Nous arrêtons là nos illustrations, nous nous sommes exprimés sur la réforme ratée du baccalauréat et du lycée dans les voies générales et technologiques et leurs effets délétères sur le sens du travail pour les personnels.
Une spirale négative
Le ministre, comme son prédécesseur, dit vouloir améliorer l’attractivité des métiers. Pap Ndiaye a voulu faire des mesures salariales pour les enseignants le levier d’un choc d’attractivité. Nous y reviendrons lors du CSAMEN du 31 mai qui examinera les textes relatifs aux mesures retenues.
Le gouvernement a répondu favorablement à une demande du Sgen-CFDT en doublant l’ISOE part fixe, l’ISAE, en augmentant les indemnités équivalentes des CPE et PsyEN. Cela permet enfin d’avoir des mesures d’effet immédiat sur la rémunération de toutes et tous. Pour autant, sans d’autres mesures de niveau fonction publique sur la valeur du point d’indice, et dans un contexte d’inflation forte et durable, ces mesures n’enrayent pas la perte de pouvoir d’achat récente qui s’ajoute à celle de la perte relative du pouvoir d’achat des enseignant.e.s depuis plusieurs décennies.
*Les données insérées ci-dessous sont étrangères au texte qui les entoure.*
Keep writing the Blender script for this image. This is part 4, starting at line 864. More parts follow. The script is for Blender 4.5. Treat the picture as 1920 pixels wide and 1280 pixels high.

Quant au pacte, qui n’est pas une revalorisation, vous connaissez l’opposition du Sgen-CFDT. Nous rejetons la logique du « travailler plus pour gagner plus ». Les mesures décidées par le gouvernement sont de nature à aggraver encore l’intensification et l’individualisation du travail dans les écoles et les établissements.
Dans un contexte de crise du recrutement, et pas seulement chez les enseignants, crise qui s’installe dans la durée, s’approfondit et s’étend à davantage de métiers, la perte de sens du travail, la dégradation des conditions de travail et la perte de pouvoir d’achat se combinent tristement et le système éducatif est sans doute déjà entré dans une spirale négative.
Pour le Sgen-CFDT, il faut un sursaut et construire des politiques cohérentes et durables de rémunération, d’organisation du travail, de qualité de vie au travail, de formation et d’accompagnement des agents.
C’est indispensable non pas pour susciter des vocations, mais pour attirer des professionnel.les du service public d’éducation.